WHAT YOU SHOULD DO ▸ Reproduce, please, the span of lines beginning at the line with "Generate a Blender" and ending at the line with "to the ramps", inclusive, minus any pictures.

=======

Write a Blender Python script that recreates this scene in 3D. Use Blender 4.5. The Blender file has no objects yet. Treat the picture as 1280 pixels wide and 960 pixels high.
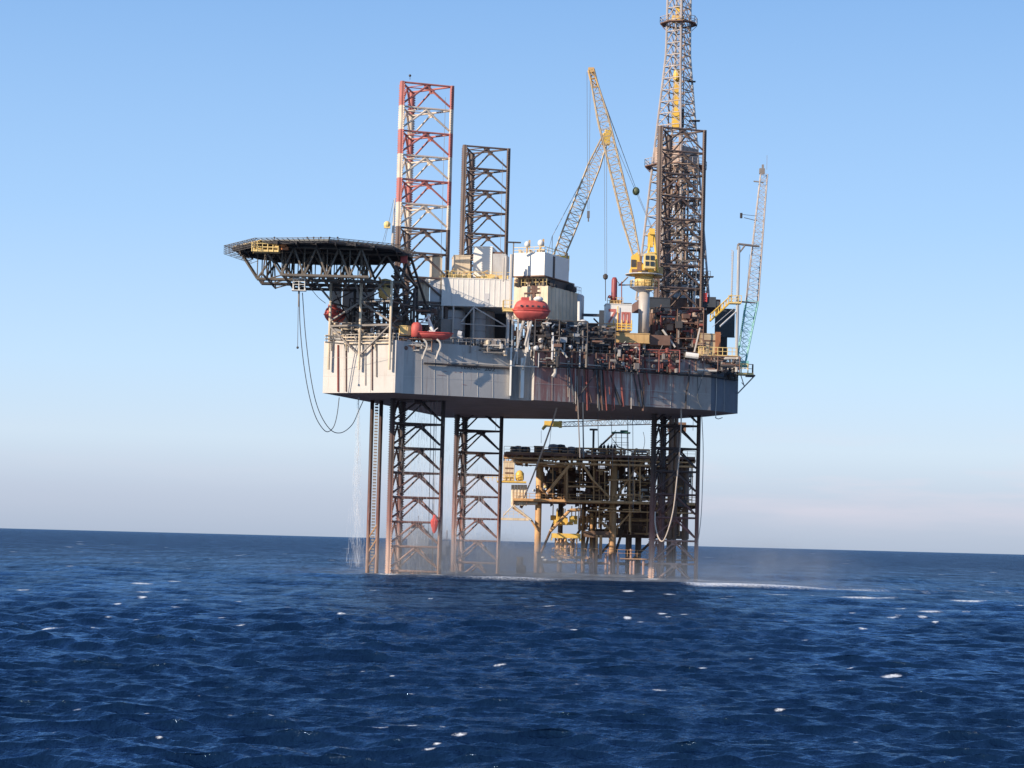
import bpy, math, random
import numpy as np
from mathutils import Vector, Matrix, noise as mnoise
rnd = random.Random(7)
scn = bpy.context.scene
# ------------------------------------------------------------------ camera
CAM = Vector((0, 0, 5.9)); FPX = 2830.0
PITCH = math.atan(196.4 / FPX); ROLL = math.atan(33 / 1280)
_cp, _sp, _cr, _sr = math.cos(PITCH), math.sin(PITCH), math.cos(ROLL), math.sin(ROLL)
FW = Vector((0, _cp, _sp)); _r0 = Vector((1, 0, 0)); _u0 = Vector((0, -_sp, _cp))
RT = _r0 * _cr + _u0 * _sr; UP = -_r0 * _sr + _u0 * _cr
cd = bpy.data.cameras.new('camera'); cam = bpy.data.objects.new('camera', cd)
scn.collection.objects.link(cam)
cd.sensor_width = 36; cd.lens = 36 * FPX / 1280; cd.clip_end = 90000; cd.clip_start = 1
M = Matrix.Identity(4)
for i in range(3):
    M[i][0] = RT[i]; M[i][1] = UP[i]; M[i][2] = -FW[i]; M[i][3] = CAM[i]
cam.matrix_world = M
scn.camera = cam
# ------------------------------------------------------------------ light
SUN_EL = math.radians(24); SX, SY = -0.80, -0.60          # horizontal direction towards the sun
sl = math.hypot(SX, SY); SX /= sl; SY /= sl
to_sun = Vector((SX * math.cos(SUN_EL), SY * math.cos(SUN_EL), math.sin(SUN_EL)))
ld = bpy.data.lights.new('sun', 'SUN'); ld.energy = 5.0; ld.angle = math.radians(0.5); ld.color = (1.0, 0.84, 0.66)
sun = bpy.data.objects.new('sun', ld); scn.collection.objects.link(sun)
sun.rotation_euler = (-to_sun).to_track_quat('-Z', 'Y').to_euler()
w = bpy.data.worlds.new('World'); scn.world = w; w.use_nodes = True
nt = w.node_tree; nt.nodes.clear()
def N(nt, t, **kw):
    n = nt.nodes.new(t)
    for k, v in kw.items(): setattr(n, k, v)
    return n
out = N(nt, 'ShaderNodeOutputWorld'); bg = N(nt, 'ShaderNodeBackground'); bg.inputs[1].default_value = 0.12
sky = N(nt, 'ShaderNodeTexSky'); sky.sky_type = 'NISHITA'; sky.sun_disc = False
sky.sun_elevation = SUN_EL; sky.sun_rotation = math.atan2(SX, SY); sky.air_density = 1.0; sky.dust_density = 0.6; sky.ozone_density = 1.6
tc = N(nt, 'ShaderNodeTexCoord'); sep = N(nt, 'ShaderNodeSeparateXYZ')
nt.links.new(tc.outputs['Generated'], sep.inputs[0])
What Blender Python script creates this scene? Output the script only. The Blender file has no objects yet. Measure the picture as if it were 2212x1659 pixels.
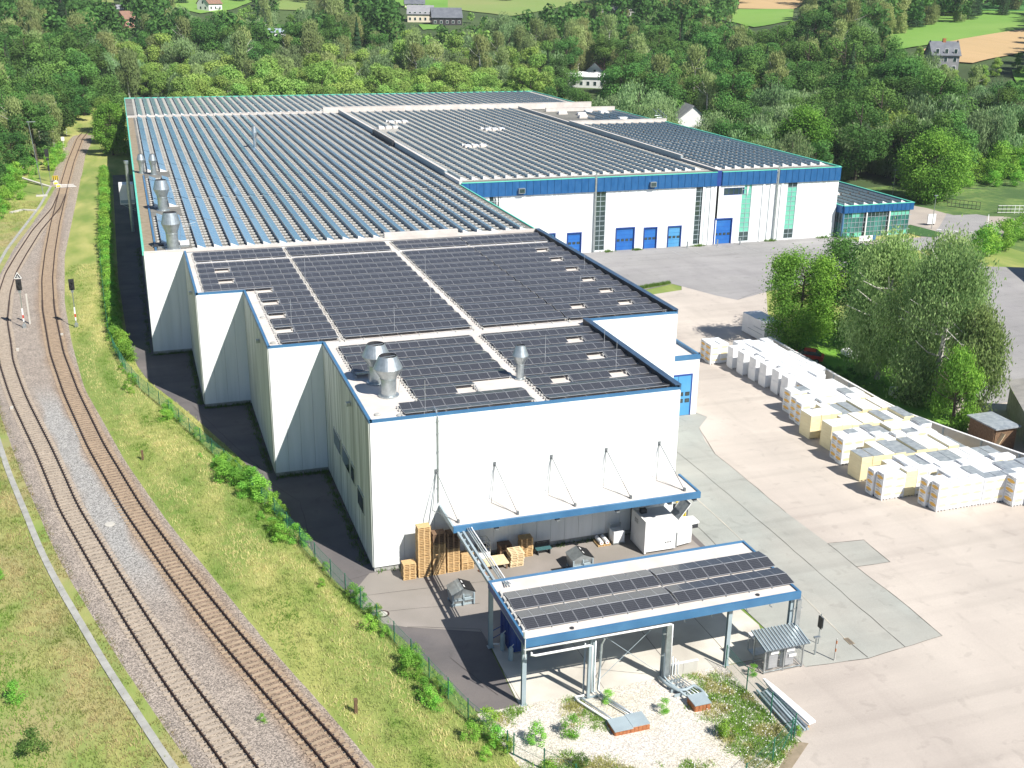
import bpy, bmesh, math, random
import numpy as np
from mathutils import Vector, Matrix, noise
# ---------------------------------------------------------------- camera, world, sun, exposure
sc = bpy.context.scene
COL = sc.collection
SS = 1.25                                   # survey units -> metres
CF, CP, CY, CR = 2403.1, 0.345, 0.332, 0.014  # focal length in units of a 2212 wide picture, pitch, yaw, roll
CAM = Vector((-11.928, -60.271, 34.377)) * SS
def cam_axes():
    F = Vector((math.sin(CY)*math.cos(CP), math.cos(CY)*math.cos(CP), -math.sin(CP)))
    R = Vector((math.cos(CY), -math.sin(CY), 0)); U = R.cross(F)
    return R*math.cos(CR)+U*math.sin(CR), -R*math.sin(CR)+U*math.cos(CR), F
AR, AU, AF = cam_axes()
cd = bpy.data.cameras.new('camera'); cam = bpy.data.objects.new('camera', cd); COL.objects.link(cam)
cd.sensor_width = 36; cd.lens = 36*CF/2212; cd.clip_start = 0.5; cd.clip_end = 6000
M3 = Matrix((AR, AU, -AF)).transposed()
cam.matrix_world = Matrix.Translation(CAM) @ M3.to_4x4()
sc.camera = cam
w = bpy.data.worlds.new('World'); sc.world = w; w.use_nodes = True
wn = w.node_tree; bg = wn.nodes['Background']
sky = wn.nodes.new('ShaderNodeTexSky'); sky.sky_type = 'NISHITA'; sky.sun_disc = False
SUN = Vector((5.5, -10.2, 12.5)).normalized()
sky.sun_elevation = math.asin(SUN.z); sky.sun_rotation = math.atan2(SUN.x, SUN.y)
sky.altitude = 400; sky.air_density = 1.0; sky.dust_density = 0.3; sky.ozone_density = 4.0
wn.links.new(sky.outputs[0], bg.inputs[0]); bg.inputs[1].default_value = 0.065
sl = bpy.data.lights.new('sun', 'SUN'); sl.energy = 5.0; sl.angle = math.radians(0.5); sl.color = (1.0, 0.955, 0.88)
so = bpy.data.objects.new('sun', sl); COL.objects.link(so); so.location = (60, -120, 160)
so.rotation_euler = (-SUN).to_track_quat('-Z', 'Y').to_euler()
sc.view_settings.view_transform = 'Standard'; sc.view_settings.look = 'None'
sc.view_settings.gamma = 1; sc.view_settings.use_curve_mapping = False
sc.view_settings.exposure = 0.68
rnd = random.Random(7)

# ---------------------------------------------------------------- terrain and picture <-> place helpers
def sst(a, b, x):
    t = min(1, max(0, (x-a)/(b-a))); return t*t*(3-2*t)
def ground(x, y):
    dx, dy = x-CAM.x, y-CAM.y; r = math.hypot(dx, dy); az = math.degrees(math.atan2(dx, dy))
    s = sst(24, 42, az)
    st = 335-95*s
    z = 24*sst(st, st+275-20*s, r) + max(0, r-(st+250))*0.062
    z += 20*sst(-48, -120, x)*sst(105, 230, y)
    if r > 300: z += 2.2*(noise.noise(Vector((x*.011, y*.011, 3)))) * sst(300, 400, r)
    if r > 1000: z += (r-1000)*0.02
    return z
def ray(u, v):
    return (AF + AR*((u-1106)/CF) - AU*((v-829.5)/CF))
def W(u, v, z=0.0):
    d = ray(u, v); t = (z-CAM.z)/d.z; return CAM + d*t
def T(u, v):
    d = ray(u, v); t = 60.0
    while t < 3000:
        p = CAM+d*t
        if p.z < ground(p.x, p.y): break
        t += 3
    return Vector((p.x, p.y, ground(p.x, p.y)))
def P(p):
    d = Vector(p)-CAM; z = d.dot(AF)
    return 1106+CF*d.dot(AR)/z, 829.5-CF*d.dot(AU)/z
def r1(u, v): return (u/3, v/3)
def r2(u, v): return (737.3+u/3, v/3)
def r3(u, v): return (1474.6+u/3, v/3)
def inpoly(x, y, poly):
    c = False; n = len(poly)
    for i in range(n):
        x1, y1 = poly[i][0], poly[i][1]; x2, y2 = poly[i-1][0], poly[i-1][1]
        if (y1 > y) != (y2 > y) and x < (x2-x1)*(y-y1)/(y2-y1)+x1: c = not c
    return c
def interp(tab, y):
    if y <= tab[0][0]: return tab[0][1]
    for (a, b), (c, d) in zip(tab, tab[1:]):
        if y <= c: return b+(d-b)*(y-a)/(c-a)
    return tab[-1][1]

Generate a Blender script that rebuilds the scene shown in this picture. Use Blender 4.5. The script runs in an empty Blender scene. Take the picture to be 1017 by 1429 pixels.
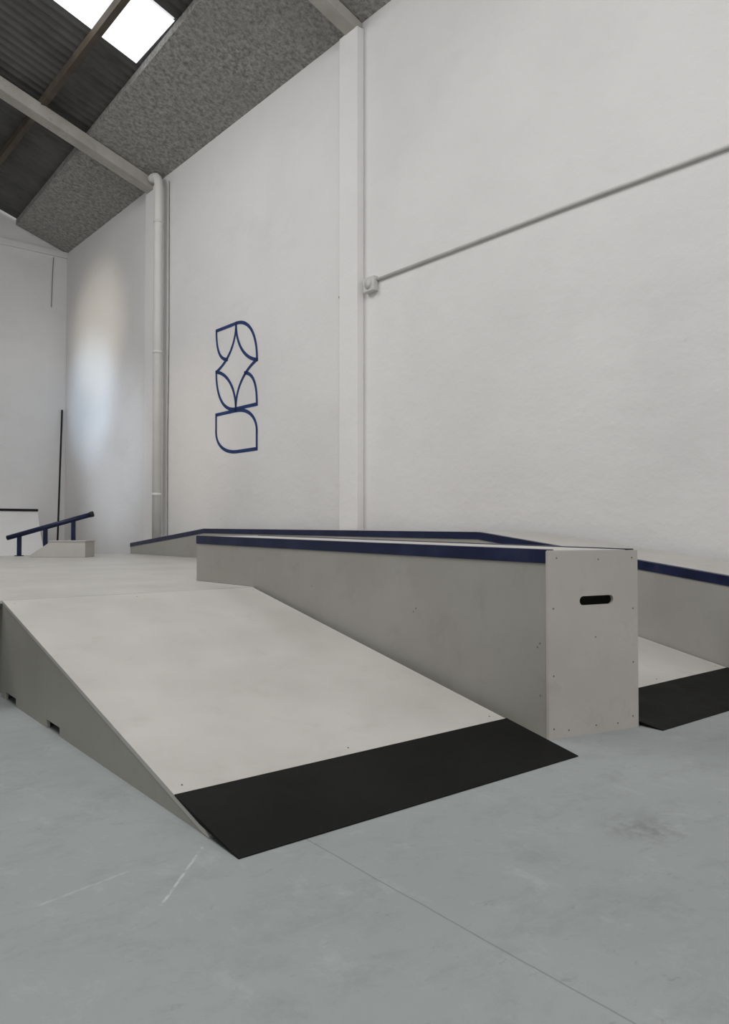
import bpy, bmesh, math, random
from mathutils import Vector, Matrix
random.seed(3)
S=bpy.context.scene
COL=S.collection
ALPHA=math.radians(1.76)   # the hall is turned slightly relative to the ramps

# ------------------------------------------------------------ materials
def newmat(name):
    m=bpy.data.materials.new(name); m.use_nodes=True
    nt=m.node_tree; b=nt.nodes["Principled BSDF"]
    return m,nt,b
def N(nt,t,**k):
    n=nt.nodes.new(t)
    for a,v in k.items(): setattr(n,a,v)
    return n
def mixc(nt,fac,a,b):
    n=N(nt,'ShaderNodeMix',data_type='RGBA')
    for sock,v in ((n.inputs[0],fac),(n.inputs[6],a),(n.inputs[7],b)):
        if isinstance(v,bpy.types.NodeSocket): nt.links.new(v,sock)
        elif isinstance(v,tuple): sock.default_value=(*v,1)
        else: sock.default_value=v
    return n.outputs[2]
def noise(nt,co,scale,detail=4,rough=.55,stretch=None,dist=0):
    if stretch:
        mp=N(nt,'ShaderNodeMapping'); mp.inputs['Scale'].default_value=stretch
        nt.links.new(co,mp.inputs['Vector']); co=mp.outputs[0]
    n=N(nt,'ShaderNodeTexNoise'); n.inputs['Scale'].default_value=scale
    n.inputs['Detail'].default_value=detail; n.inputs['Roughness'].default_value=rough
    n.inputs['Distortion'].default_value=dist
    nt.links.new(co,n.inputs['Vector']); return n.outputs[0]
def ramp(nt,v,lo,hi,a=0.,b=1.):
    n=N(nt,'ShaderNodeMapRange'); n.clamp=True
    n.inputs[1].default_value=lo;n.inputs[2].default_value=hi
    n.inputs[3].default_value=a;n.inputs[4].default_value=b
    nt.links.new(v,n.inputs[0]); return n.outputs[0]
def mth(nt,op,a,b=None,c=None):
    n=N(nt,'ShaderNodeMath',operation=op)
    for i,v in enumerate((a,b,c)):
        if v is None: continue
        if isinstance(v,(int,float)): n.inputs[i].default_value=v
        else: nt.links.new(v,n.inputs[i])
    return n.outputs[0]
def bump(nt,b,h,strength=.2,dist=.01):
    n=N(nt,'ShaderNodeBump'); n.inputs['Strength'].default_value=strength
    n.inputs['Distance'].default_value=dist
    nt.links.new(h,n.inputs['Height']); nt.links.new(n.outputs[0],b.inputs['Normal'])
def coords(nt): return N(nt,'ShaderNodeTexCoord').outputs['Object']

def painted(name,c1,c2,scale=3,rough=.6,bscale=60,bstr=.08,scuff=None,sa=.35,spec=.3,metal=0):
    m,nt,b=newmat(name); co=coords(nt)
    c=mixc(nt,ramp(nt,noise(nt,co,scale),.35,.65),c1,c2)
    if scuff:
        s=ramp(nt,noise(nt,co,5,6,.7,(1,1,1),.3),.55,.72,0,sa)
        c=mixc(nt,s,c,scuff)
    nt.links.new(c,b.inputs['Base Color'])
    nt.links.new(ramp(nt,noise(nt,co,scale*2,2),.3,.7,rough-.08,rough+.08),b.inputs['Roughness'])
    b.inputs['Specular IOR Level'].default_value=spec
    b.inputs['Metallic'].default_value=metal
    bump(nt,b,noise(nt,co,bscale,3),bstr,.005)
    return m

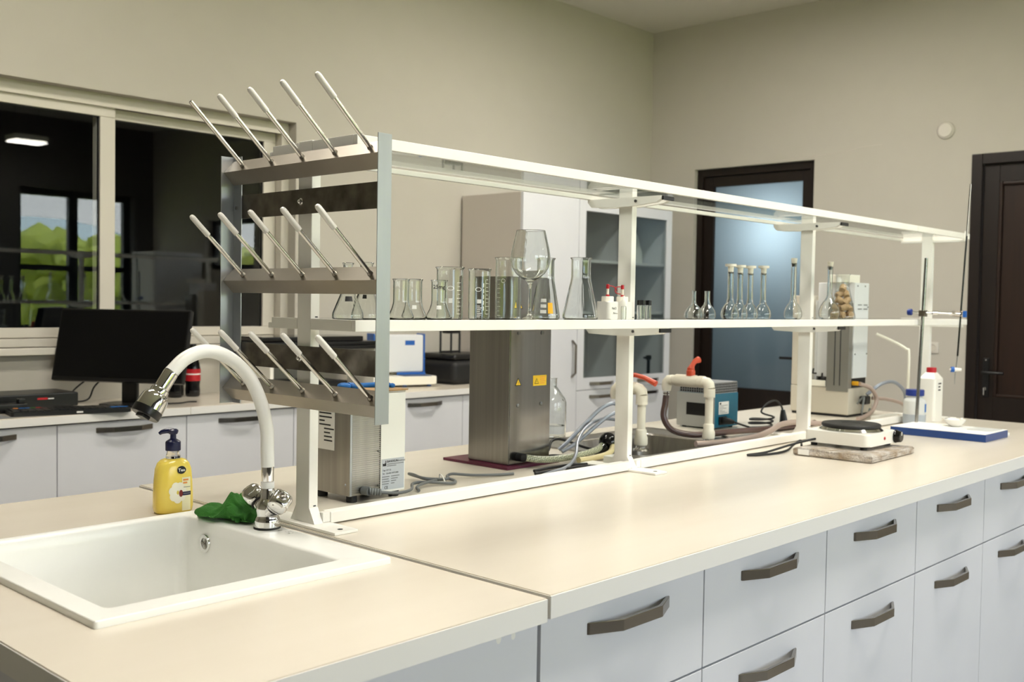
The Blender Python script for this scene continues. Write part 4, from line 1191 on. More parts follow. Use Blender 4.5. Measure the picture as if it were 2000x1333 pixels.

=======

SOLUTION TO THIS PROBLEM ▸
Generate a Blender script that rebuilds the scene shown in this picture. Use Blender 4.5. The script runs in an empty Blender scene. Take the picture to be 1017 by 1429 pixels.
import bpy, bmesh, math, random
from mathutils import Vector, Matrix
random.seed(3)
S=bpy.context.scene
COL=S.collection
ALPHA=math.radians(1.76)   # the hall is turned slightly relative to the ramps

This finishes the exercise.